Wednesday, June 18, 2008

Week 3: GT: Shape

(Square Garden at Waltham Place, Berkshire)

One of the most basic steps after determining what "rooms" your landscape will include (and what their purpose should be) is to decide what shape they ought to take. You can either begin here...or end up here, depending on which way you prefer to work.

Whichever approach you take, you will want to have done a scale drawing of the area you're working with. Here's mine:

(That dot in the lower left corner is the flag pole.)

If you want to end up with your borders, you follow these steps:

1. Find your "main view"
2. Determine your focal point.
3. Frame your focal point.
4. Determine the secondary view.
5. Repeat steps 2 and 3 above.
6. Now, arrange the focal points. Imagine each little "nest" of frames and focal points is a piece of furniture and move them around on your scale plan of the area you're working with. Your focal points will lead the eye "around the room" so make sure it doesn't lead it to anything unpleasant (like the telephone pole, or whatever.)
7. Draw a border. You can do this two ways: a) draw a loose shape, equi-distant from each focal point, or b) simply trace the outline of the frames and adjust accordingly.

When I was playing around with this approach and sketches, I came up with this:


It's a nice plan, focusing on the entryway and making the most of that wretched sidewalk. In fact, that my efforts were on the right track was confirmed by a "front entry" planting plan I came across in a book. I re-created it and looked up each plant listed in order to get a feel for the layout. I made my own colour coded sketch.


Isn't it lovely?

(Another way to use the idea of a bouquet: just turn it on its side and find plants to "fill it in." Sort of a gardening 'paint by numbers' approach.)

But note this: once the blooms fade, there is nothing, nothing interesting here at all. Even if I switched out the plantings with conifers, dogwoods and grasses, the dominant perspective changes from looking in from the street to out through the windows, and so the plan (and the approach) does not work for me.

No, because "winter interest" is almost more important in this place where we have more days of winter than any other season*, I have to start with what will be left when summer is over, and that means the framework, the out-line, viz. the shape of the garden.

So, there are triangles, as we've seen, circles, squares, and rectangles, and of course, combinations. The recommendation is to go with the shape which is the "most natural" for the space.

I toyed with circles for a long time. I love the look of a circle within a square, especially.


And then, there's the circle "wheel" which I also love:

(Not one plant is over 8" high in this planting bed.)

But here's how circles/ovals would look in my garden:



Somehow, they're all out of proportion to the space and, unfortunately, don't really "fit."

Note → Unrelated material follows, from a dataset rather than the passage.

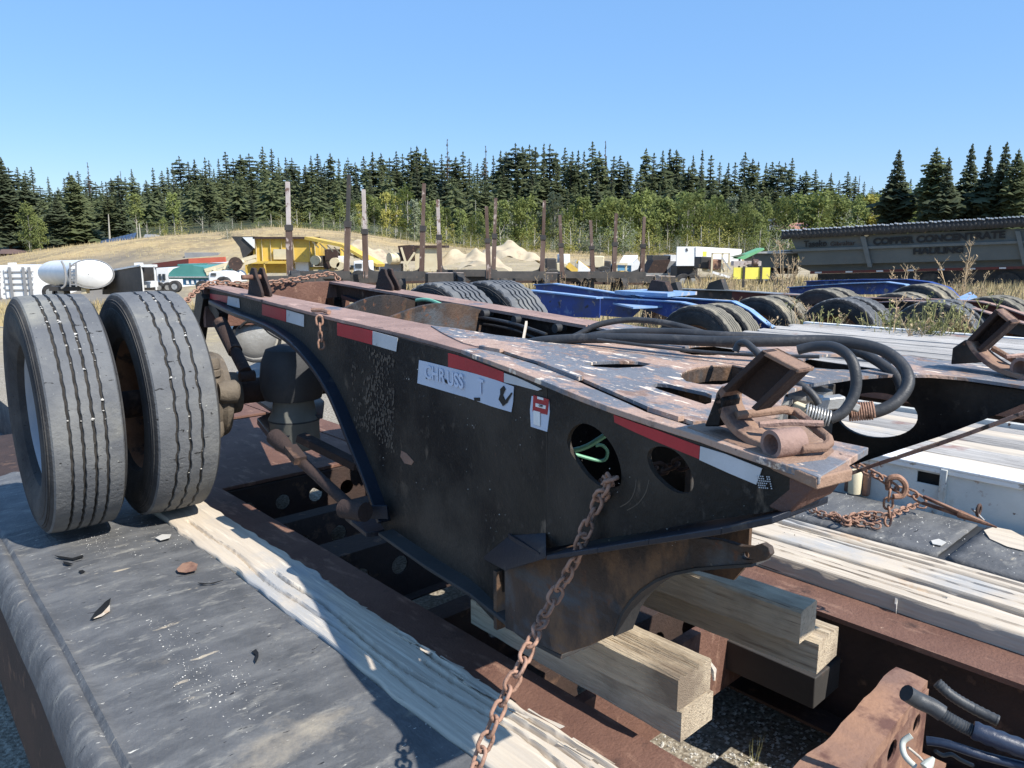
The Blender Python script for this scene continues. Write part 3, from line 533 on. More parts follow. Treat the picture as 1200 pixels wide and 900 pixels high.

Then, there are rectangles. I'm currently working on an idea with three long rectangles crossing the house and a center ellipse.


A "transparent" fence on the bottom, (12-13 feet deep) provides a low boundary and winter interest (it's deep enough for conifers to "back" a few dogwoods). The ellipse in the center gives us a limited amount of grass to mow and provides a focal point at each end. (Making the flag pole one of the "frames" for the focal point instead of the focal point itself was last night's inspiration)

The planting bed in the third rectangle, closest to the house, gives me all the "playing" room I want (and maybe more than I want.) The only disadvantage to this extremely linear plan is our wacky, nasty, sidewalk to the house. It was very poorly done and I think we both want to replace it. (Some day.)

So, this is another way to approach designing the landscape. It gives you a few bones on which to scaffold the rest of your plantings and plans.

*according to one source, on average, we have 145 "continuous frost free days" and 225 days "outside the frost free period" i.e., winter.